Formeel heeft de OR adviesrecht bij het ontslag van de bestuurder. In de praktijk wordt de OR vaak voor een voldongen feit geplaatst. De toezichthouder meldt de OR: ‘de bestuurder vertrekt per datum X’. Het is soms raden wat voor een vertrek dat is: een formeel ontslag of een vertrek ‘in goed overleg’. Bestuurder en toezichthouder stellen in dat laatste geval een vaststellingsovereenkomst op, waarin ze standaard afspreken dat er niet over de inhoud van die overeenkomst mag worden gecommuniceerd.
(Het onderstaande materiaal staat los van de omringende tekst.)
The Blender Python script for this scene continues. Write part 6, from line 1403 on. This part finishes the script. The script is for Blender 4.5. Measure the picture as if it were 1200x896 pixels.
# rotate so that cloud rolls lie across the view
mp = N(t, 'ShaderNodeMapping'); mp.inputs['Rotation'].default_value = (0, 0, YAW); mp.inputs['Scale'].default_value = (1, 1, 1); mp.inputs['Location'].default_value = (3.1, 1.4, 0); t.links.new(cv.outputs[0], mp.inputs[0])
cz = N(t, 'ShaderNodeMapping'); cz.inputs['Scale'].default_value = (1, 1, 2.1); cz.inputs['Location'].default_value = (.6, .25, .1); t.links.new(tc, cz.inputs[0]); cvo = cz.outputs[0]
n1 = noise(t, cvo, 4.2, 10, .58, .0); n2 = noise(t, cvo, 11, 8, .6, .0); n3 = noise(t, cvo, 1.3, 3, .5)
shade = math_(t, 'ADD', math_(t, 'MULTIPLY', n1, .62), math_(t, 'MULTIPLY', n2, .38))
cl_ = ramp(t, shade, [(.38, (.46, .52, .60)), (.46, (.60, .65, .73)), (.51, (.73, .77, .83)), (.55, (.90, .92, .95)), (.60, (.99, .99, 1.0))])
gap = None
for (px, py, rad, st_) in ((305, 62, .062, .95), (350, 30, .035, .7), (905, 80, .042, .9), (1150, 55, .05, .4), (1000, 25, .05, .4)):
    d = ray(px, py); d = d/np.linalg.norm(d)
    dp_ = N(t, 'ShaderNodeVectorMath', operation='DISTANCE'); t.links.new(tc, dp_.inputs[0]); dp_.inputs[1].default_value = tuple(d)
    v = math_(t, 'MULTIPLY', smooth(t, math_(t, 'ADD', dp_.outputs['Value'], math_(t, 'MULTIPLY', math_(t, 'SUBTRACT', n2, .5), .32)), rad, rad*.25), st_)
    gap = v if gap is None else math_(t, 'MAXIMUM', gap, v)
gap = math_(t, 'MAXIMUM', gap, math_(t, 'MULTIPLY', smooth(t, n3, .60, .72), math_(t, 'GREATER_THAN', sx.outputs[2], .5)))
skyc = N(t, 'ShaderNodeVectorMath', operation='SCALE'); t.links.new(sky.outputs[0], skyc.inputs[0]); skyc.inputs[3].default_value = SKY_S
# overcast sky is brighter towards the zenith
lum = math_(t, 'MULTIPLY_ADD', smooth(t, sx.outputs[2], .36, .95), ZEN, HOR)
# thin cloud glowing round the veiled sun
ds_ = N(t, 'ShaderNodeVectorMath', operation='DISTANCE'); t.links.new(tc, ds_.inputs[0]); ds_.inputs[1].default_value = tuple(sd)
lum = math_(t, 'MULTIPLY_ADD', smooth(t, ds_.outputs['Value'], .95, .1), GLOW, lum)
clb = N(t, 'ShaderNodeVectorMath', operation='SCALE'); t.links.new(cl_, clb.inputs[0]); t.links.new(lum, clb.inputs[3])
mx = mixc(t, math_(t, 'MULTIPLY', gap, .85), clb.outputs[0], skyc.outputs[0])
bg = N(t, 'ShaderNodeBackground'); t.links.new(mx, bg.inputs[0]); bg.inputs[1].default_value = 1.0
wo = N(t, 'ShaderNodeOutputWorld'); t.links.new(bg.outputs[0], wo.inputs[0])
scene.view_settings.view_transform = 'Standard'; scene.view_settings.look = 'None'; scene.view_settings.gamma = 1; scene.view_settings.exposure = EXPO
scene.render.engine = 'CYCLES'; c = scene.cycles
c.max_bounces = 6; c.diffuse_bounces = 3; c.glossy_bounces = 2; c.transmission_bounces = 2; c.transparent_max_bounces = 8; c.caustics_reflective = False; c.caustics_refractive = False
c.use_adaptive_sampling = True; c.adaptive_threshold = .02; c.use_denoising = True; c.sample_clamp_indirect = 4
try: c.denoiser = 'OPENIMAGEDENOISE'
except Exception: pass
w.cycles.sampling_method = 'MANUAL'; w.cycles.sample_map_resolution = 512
Als de toezichthouder de voorzitter van de OR vertrouwelijk informeert dat de bestuurder vertrekt, kan de OR-voorzitter aangeven wat de mening is van de OR, maar niet veel meer dan dat.

Tip – Komt er een aankondiging dat een bestuurder vertrekt, maak dan direct als OR duidelijk dat je wel invloed hebt bij de voordracht van een opvolger. Maak dus direct afspraken over de procedure van benoeming van een nieuwe bestuurder.